### AIM OF THE TASK
Omit the pictures and output exactly the lines from the start of the entries through the line containing "R = math.radians".

***

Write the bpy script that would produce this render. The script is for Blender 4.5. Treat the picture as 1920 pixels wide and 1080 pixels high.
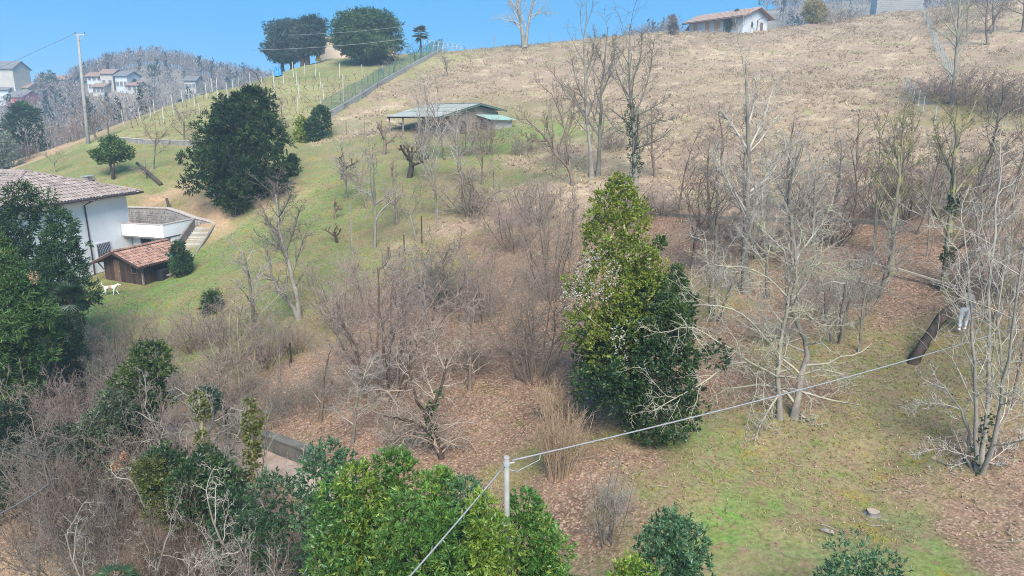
import bpy, math, random
import numpy as np
from mathutils import Vector, Matrix

for o in list(bpy.data.objects):
    bpy.data.objects.remove(o)
SC = bpy.context.scene
COL = SC.collection
R = math.radians

# ------------------------------------------------------------------ camera
CAM_Z = 16.0
PITCH = R(14.0)
FOC = 1280.0                      # focal length in pixels of the 1920 wide photograph (24 mm)
cam_data = bpy.data.cameras.new('camera')
cam_data.sensor_width = 36.0
cam_data.lens = 24.0
cam_data.clip_start = 0.1
cam_data.clip_end = 6000.0
cam = bpy.data.objects.new('camera', cam_data)
cam.location = (0, 0, CAM_Z)
cam.rotation_euler = (R(90) - PITCH, 0, 0)
COL.objects.link(cam)
SC.camera = cam

# ------------------------------------------------------------------ sky, sun, exposure
SUN_EL, SUN_AZ = R(46), R(171)   # azimuth from +Y (camera heading), negative = towards the left
world = bpy.data.worlds.new('World')
SC.world = world
world.use_nodes = True
wn = world.node_tree
wn.nodes.clear()
w_out = wn.nodes.new('ShaderNodeOutputWorld')
w_bg = wn.nodes.new('ShaderNodeBackground')
w_sky = wn.nodes.new('ShaderNodeTexSky')
w_sky.sky_type = 'NISHITA'
w_sky.sun_disc = False
w_sky.sun_elevation = SUN_EL
w_sky.sun_rotation = SUN_AZ
w_sky.altitude = 400
w_sky.air_density = 1.0
w_sky.dust_density = 0.2
w_sky.ozone_density = 4.0
w_tint = wn.nodes.new('ShaderNodeMix')
w_tint.data_type = 'RGBA'
w_tint.blend_type = 'MULTIPLY'
w_tint.inputs['Factor'].default_value = 1.0
w_tint.inputs['B'].default_value = (0.25, 0.90, 0.96, 1)
wn.links.new(w_sky.outputs['Color'], w_tint.inputs['A'])
wn.links.new(w_tint.outputs['Result'], w_bg.inputs['Color'])
w_bg.inputs['Strength'].default_value = 0.082
# the sky keeps its clear blue down towards the horizon, all the way round
w_geo = wn.nodes.new('ShaderNodeTexCoord')
w_map = wn.nodes.new('ShaderNodeMapping')
w_map.inputs['Scale'].default_value = (1, 1, 1.0)
w_map.inputs['Location'].default_value = (0, 0, 0.45)
wn.links.new(w_geo.outputs['Generated'], w_map.inputs['Vector'])
w_nrm = wn.nodes.new('ShaderNodeVectorMath')
w_nrm.operation = 'NORMALIZE'
wn.links.new(w_map.outputs['Vector'], w_nrm.inputs[0])
wn.links.new(w_nrm.outputs['Vector'], w_sky.inputs['Vector'])
wn.links.new(w_bg.outputs['Background'], w_out.inputs['Surface'])

sun_data = bpy.data.lights.new('sun', 'SUN')
sun_data.energy = 2.1
sun_data.angle = R(36.0)
sun_data.color = (1.0, 0.94, 0.87)
sun = bpy.data.objects.new('sun', sun_data)
sun_dir = Vector((math.sin(SUN_AZ) * math.cos(SUN_EL), math.cos(SUN_AZ) * math.cos(SUN_EL), math.sin(SUN_EL)))
sun.rotation_euler = (-sun_dir).to_track_quat('-Z', 'Y').to_euler()
sun.location = (0, 0, 80)
COL.objects.link(sun)

SC.view_settings.view_transform = 'Standard'
SC.view_settings.look = 'None'
SC.view_settings.gamma = 1.0
SC.view_settings.use_curve_mapping = False
SC.view_settings.exposure = 2.0
SC.render.engine = 'CYCLES'
SC.cycles.max_bounces = 6
SC.cycles.diffuse_bounces = 3
SC.cycles.glossy_bounces = 2
SC.cycles.transparent_max_bounces = 12
SC.cycles.volume_bounces = 1
SC.cycles.use_denoising = True
SC.cycles.denoising_prefilter = 'NONE'
SC.cycles.filter_width = 1.0

# ------------------------------------------------------------------ pixel <-> place
CAM = np.array([0.0, 0.0, CAM_Z])
FWD = np.array([0.0, math.cos(PITCH), -math.sin(PITCH)])
UPV = np.array([0.0, math.sin(PITCH), math.cos(PITCH)])
XV = np.array([1.0, 0.0, 0.0])


def ray(px, py):
    return FWD + XV * ((px - 960.0) / FOC) - UPV * ((py - 540.0) / FOC)


def at_depth(px, py, d):
    return CAM + d * ray(px, py)


def project(p):
    q = np.asarray(p, float) - CAM
    d = q @ FWD
    return 960 + FOC * (q @ XV) / d, 540 - FOC * (q @ UPV) / d, d


# ------------------------------------------------------------------ terrain
CP = [  # (px, py, depth): where the bare ground is seen and how far off it lies
    (530, 1060, 19), (520, 885, 24), (600, 760, 28), (1000, 705, 28.3), (1190, 803, 23), (960, 1000, 19.2),
    (1600, 500, 34), (1300, 500, 37.5), (1400, 410, 44), (1700, 418, 40.5), (1200, 330, 56), (1050, 335, 57),
    (1600, 300, 55), (1400, 200, 76), (1800, 205, 67), (1400, 120, 106), (1360, 62, 136), (1640, 27, 142),
    (1850, 90, 100), (1000, 90, 152), (820, 98, 142), (720, 140, 116), (620, 215, 88), (830, 253, 76),
    (760, 330, 61), (640, 280, 73), (920, 342, 59), (430, 382, 59), (300, 272, 76), (210, 337, 65),
    (165, 268, 79), (100, 292, 86), (275, 528, 50.5), (210, 553, 48), (400, 440, 56), (330, 382, 62.5),
    (450, 520, 47), (560, 598, 38), (300, 600, 43.5), (650, 480, 46), (780, 450, 46), (830, 560, 37.5),
    (300, 700, 37), (100, 700, 38), (100, 950, 26), (0, 1080, 22.5), (300, 900, 27.5), (820, 862, 23.8),
    (1100, 900, 20.6), (1400, 862, 21.3), (1640, 960, 19), (1640, 1080, 15.8), (1840, 890, 20), (1480, 790, 23.4),
    (1710, 680, 25.8), (1800, 622, 27.4), (1550, 650, 28.2), (560, 200, 91), (480, 152, 114), (360, 187, 102),
    (230, 242, 86), (640, 120, 128), (1240, 62, 142), (1900, 420, 38), (1900, 600, 26.5), (950, 560, 37),
    (576, 124, 127), (546, 130, 124), (515, 142, 121), (610, 114, 139), (440, 166, 112), (400, 172, 108), (480, 760, 30), (180, 500, 52), (1200, 180, 88), (1000, 200, 88), (1900, 250, 58),
]
XP = [  # world points outside or behind the picture (x, y, z above the camera's level)
    (0, 4, -11.6), (15, 4, -11.0), (-16, 8, -14.5), (-30, 15, -16), (30, 20, -9), (42, 40, -4), (60, 70, 3),
    (-50, 30, -16), (-60, 60, -12), (-46, 48, -12.6), (-75, 90, -9), (-85, 122, -7.5), (-60, 140, 0), (-90, 160, -9), (-30, 165, 10),
    (0, 180, 13.5), (35, 178, 15), (62, 175, 19), (95, 160, 24), (100, 110, 16), (-30, -15, -16), (20, -15, -12),
]
pts3 = np.array([at_depth(*c) for c in CP] + [(x, y, z + CAM_Z) for x, y, z in XP])
TS = 40.0
tx = pts3[:, :2] / TS
tn = len(tx)


def tps_phi(r2):
    return 0.5 * r2 * np.log(np.maximum(r2, 1e-12))


A = np.zeros((tn + 3, tn + 3))
A[:tn, :tn] = tps_phi(((tx[:, None] - tx[None]) ** 2).sum(-1)) + np.eye(tn) * 0.0012
A[:tn, tn] = 1
A[:tn, tn + 1:] = tx
A[tn, :tn] = 1
A[tn + 1:, :tn] = tx.T
TW = np.linalg.solve(A, np.concatenate([pts3[:, 2], np.zeros(3)]))


def sstep(a, b, x):
    t = np.clip((x - a) / (b - a), 0, 1)
    return t * t * (3 - 2 * t)


SKY_PX = [-1500, -400, 0, 70, 110, 160, 250, 330, 400, 440, 490, 530, 620, 800, 1000, 1100, 1200, 1260, 1300, 1345, 1500, 1920, 2400, 3500]
SKY_H = [3, 4, 5, 6, 9, 13, 20, 22, 20, 18, 16, 13, 11, 13, 24, 27, 31, 34, 37, 42, 45, 45, 30, 16]
LOW_PX = [-1500, 0, 520, 800, 1000, 1300, 1920, 3500]
LOW_Z = [-12, -13, -11, 2, 11, 13, 18, 16]


def far_height(x, y):
    r = np.hypot(x, y)
    px = np.where(y > 1, 960 + FOC * 0.985 * x / np.maximum(y, 1), np.where(x > 0, 3500, -1500))
    hi = np.interp(px, SKY_PX, SKY_H)
    lo = np.interp(px, LOW_PX, LOW_Z)
    t = sstep(215, 325, r) * (1 - 0.75 * sstep(350, 800, r))
    wob = 2.2 * np.sin(x * 0.041 + 1.3) * np.sin(y * 0.037 + 0.4) + 1.2 * np.sin(x * 0.09 + y * 0.05)
    return CAM_Z + lo + (hi - lo) * t + wob * t


def height(x, y):
    x = np.asarray(x, float)
    y = np.asarray(y, float)
    sh = x.shape
    x = x.ravel()
    y = y.ravel()
    out = np.empty(len(x))
    for i in range(0, len(x), 20000):
        q = np.stack([x[i:i + 20000], y[i:i + 20000]], 1)
        qc = np.clip(q, [-110, -30], [130, 200]) / TS
        r2 = ((qc[:, None] - tx[None]) ** 2).sum(-1)
        z = tps_phi(r2) @ TW[:tn] + TW[tn] + qc @ TW[tn + 1:]
        out[i:i + 20000] = z
    r = np.hypot(x, y)
    near = 0.07 * np.sin(x * 1.7 + 0.6 * np.sin(y * 1.1)) * np.sin(y * 1.45 + 0.8) + 0.10 * np.sin(x * 0.61 + 2) * np.sin(y * 0.52 + x * 0.2)
    rough = sstep(55, 80, y) * sstep(-15, 0, x)
    near = near * (1 + 1.5 * rough)
    # the terrace beside the house is cut into the slope
    hxx, hyy = x + 31.35, y - 55.6
    lx, ly = hxx * .21 + hyy * .978, -hxx * .978 + hyy * .21
    cut = sstep(-1.2, -.6, lx) * (1 - sstep(4.9, 5.3, lx + .38 * (ly + 4) * 0)) * sstep(-4.6, -4.2, ly) * (1 - sstep(3.6, 4.6, ly))
    out = np.where(cut > 0, np.minimum(out, out * (1 - cut) + 6.2 * cut), out)
    # and the yard at the foot of the house is levelled
    cut = sstep(-14, -12.5, lx) * (1 - sstep(2.4, 4.2, lx)) * sstep(0, 1.6, ly + 7.4 - 3.2 * sstep(-4.2, -2.6, lx)) * (1 - sstep(.2, 1.5, ly))
    out = np.where(cut > 0, out * (1 - cut) + np.minimum(out, 4.15) * cut, out)
    w = sstep(165, 235, r)
    out = (out + near) * (1 - w) + far_height(x, y) * w
    return out.reshape(sh)


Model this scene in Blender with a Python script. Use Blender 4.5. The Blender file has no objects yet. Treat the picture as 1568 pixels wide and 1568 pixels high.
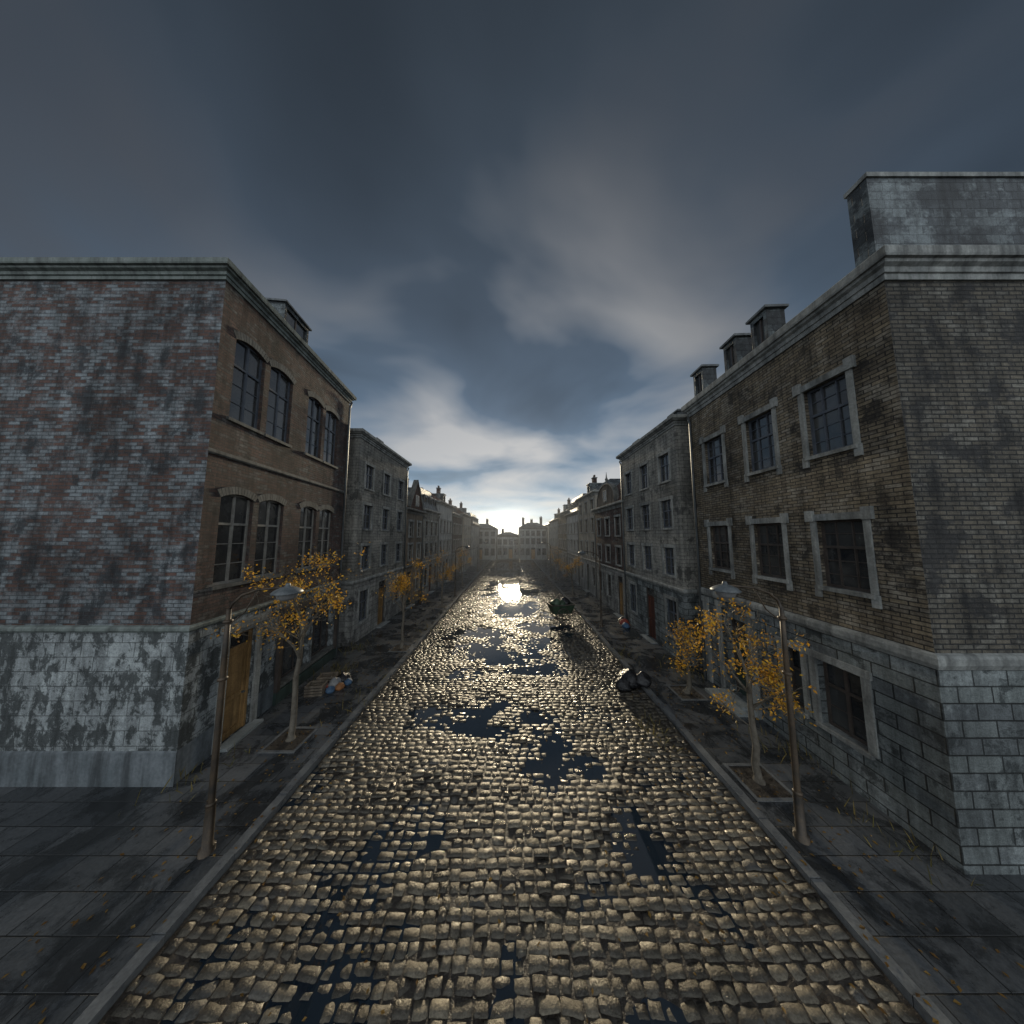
import bpy, math, random
import numpy as np
from mathutils import Vector, noise as mnoise
random.seed(7); rng=np.random.default_rng(5)
scene=bpy.context.scene
H=5.5
# ---------------------------------------------------------------- node helpers
def sock(nt,s,v):
    if isinstance(v,bpy.types.NodeSocket): nt.links.new(v,s)
    else: s.default_value=v
def nd(nt,t,props=None,**ins):
    n=nt.nodes.new(t)
    for k,v in (props or {}).items(): setattr(n,k,v)
    for k,v in ins.items():
        key=k.replace('_',' ')
        sock(nt,n.inputs[key],v)
    return n
def ma(nt,op,a,b=0.0,c=None,clamp=False):
    n=nt.nodes.new('ShaderNodeMath'); n.operation=op; n.use_clamp=clamp
    sock(nt,n.inputs[0],a); sock(nt,n.inputs[1],b)
    if c is not None: sock(nt,n.inputs[2],c)
    return n.outputs[0]
def mix(nt,f,a,b,mode='MIX'):
    n=nt.nodes.new('ShaderNodeMix'); n.data_type='RGBA'; n.blend_type=mode
    sock(nt,n.inputs[0],f)
    for i,v in ((6,a),(7,b)):
        if isinstance(v,tuple) and len(v)==3: v=v+(1,)
        sock(nt,n.inputs[i],v)
    return n.outputs[2]
def ramp(nt,f,stops):
    n=nt.nodes.new('ShaderNodeValToRGB'); e=n.color_ramp.elements
    while len(e)<len(stops): e.new(0.5)
    for i,(p,c) in enumerate(stops):
        e[i].position=p
        e[i].color=(c,c,c,1) if not isinstance(c,tuple) else c+(1,)
    sock(nt,n.inputs[0],f); return n.outputs[0]
def noi(nt,vec,scale,detail=4,rough=.55,dist=0.0):
    n=nd(nt,'ShaderNodeTexNoise',None,Vector=vec,Scale=scale,Detail=detail,Roughness=rough,Distortion=dist)
    return n.outputs[0]
def newmat(name):
    m=bpy.data.materials.new(name); m.use_nodes=True
    nt=m.node_tree; b=nt.nodes['Principled BSDF']
    return m,nt,b
def bump(nt,b,h,strength=.5,dist=.02,normal=None):
    n=nd(nt,'ShaderNodeBump',None,Strength=strength,Distance=dist,Height=h)
    if normal is not None: sock(nt,n.inputs['Normal'],normal)
    sock(nt,b.inputs['Normal'],n.outputs[0]); return n.outputs[0]
def uvmap(nt,off=(0,0,0),scale=(1,1,1)):
    t=nt.nodes.new('ShaderNodeTexCoord')
    m=nd(nt,'ShaderNodeMapping',None,Vector=t.outputs['UV'],Location=off,Scale=scale)
    return m.outputs[0]
def objc(nt):
    return nt.nodes.new('ShaderNodeNewGeometry').outputs['Position']
M={}
def brick_mat(name,c1,c2,mortar,patch,lo,hi,bw,bh,ms=.009,pscale=.55,dark=(.3,1.0),bs=.6,spots=None,stretch=(1,1,1),rough=.82,bv=.16,pa=.85,mo_=.45):
    m,nt,b=newmat(name)
    uv=uvmap(nt)
    nz=nd(nt,'ShaderNodeTexNoise',None,Vector=uv,Scale=3.0,Detail=2.0)
    dv=nd(nt,'ShaderNodeVectorMath',{'operation':'MULTIPLY_ADD'})
    nt.links.new(nz.outputs['Color'],dv.inputs[0]); dv.inputs[1].default_value=(.02,.014,0)
    nt.links.new(uv,dv.inputs[2]); v=dv.outputs[0]
    def br(a,c,mo):
        return nd(nt,'ShaderNodeTexBrick',{'offset':.5},Vector=v,Color1=a+(1,),Color2=c+(1,),Mortar=mo+(1,),Scale=1.0,
           Mortar_Size=ms,Mortar_Smooth=.35,Bias=0.0,Brick_Width=bw,Row_Height=bh)
    b1=br(c1,c2,mortar); b2=br((0,0,0),(1,1,1),(.5,.5,.5))
    uvs=uvmap(nt,(3,7,0),stretch)
    n1=noi(nt,uvs,pscale,7,.62,.6); n2=noi(nt,uv,9.0,4,.7); n3=noi(nt,uv,.35,4,.6); n4=noi(nt,uv,38,3,.7)
    rnd=ma(nt,'MULTIPLY_ADD',b2.outputs[0],bv,-bv*.5)
    s=ma(nt,'ADD',n1,rnd); s=ma(nt,'ADD',s,ma(nt,'MULTIPLY_ADD',n2,.30,-.15))
    mask=ramp(nt,s,[(lo,0.0),(hi,1.0)])
    col=mix(nt,ma(nt,'MULTIPLY',mask,pa),b1.outputs[0],patch)
    if spots:
        sp,th,sc=spots
        q=noi(nt,uvs,sc,8,.74,.3); q2=noi(nt,uvs,.7,4,.6); q3=noi(nt,uvmap(nt,(1,2,0),(3.5,.5,1)),1.0,5,.65)
        s2=ma(nt,'ADD',q,ma(nt,'MULTIPLY_ADD',q2,.5,-.25)); s2=ma(nt,'ADD',s2,ma(nt,'MULTIPLY_ADD',q3,.30,-.15)); s2=ma(nt,'ADD',s2,ma(nt,'MULTIPLY_ADD',n2,.3,-.15))
        f=ramp(nt,s2,[(th-.02,0.0),(th+.06,1.0)])
        col=mix(nt,ma(nt,'MULTIPLY',f,.85),col,sp)
    col=mix(nt,ma(nt,'MULTIPLY',b1.outputs[1],mo_),col,mortar)
    d=ramp(nt,n3,[(.3,dark[0]),(.62,dark[1])])
    col=mix(nt,1.0,col,d,'MULTIPLY')
    d2=ramp(nt,n4,[(.25,.6),(.7,1.2)])
    col=mix(nt,1.0,col,d2,'MULTIPLY')
    d3=ramp(nt,n2,[(.3,.7),(.7,1.2)])
    col=mix(nt,1.0,col,d3,'MULTIPLY')
    st=noi(nt,uvmap(nt,(0,0,0),(4,.3,1)),1.0,6,.65)
    col=mix(nt,1.0,col,ramp(nt,st,[(.32,.45),(.56,1.0)]),'MULTIPLY')
    sock(nt,b.inputs['Base Color'],col); b.inputs['Roughness'].default_value=rough
    b.inputs['Specular IOR Level'].default_value=.35
    hgt=ma(nt,'ADD',ma(nt,'MULTIPLY',b1.outputs[1],-1.0),ma(nt,'ADD',ma(nt,'MULTIPLY',n4,.5),ma(nt,'MULTIPLY',b2.outputs[0],.45)))
    bump(nt,b,hgt,bs,.025)
    M[name]=m; return m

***

### COMPLETE ANSWER
Write the bpy script that would produce this render. The script is for Blender 4.5. Treat the picture as 1920 pixels wide and 1080 pixels high.
import bpy, math, random
import numpy as np
from mathutils import Vector, Matrix

for o in list(bpy.data.objects):
    bpy.data.objects.remove(o)
SC = bpy.context.scene
COL = SC.collection
R = math.radians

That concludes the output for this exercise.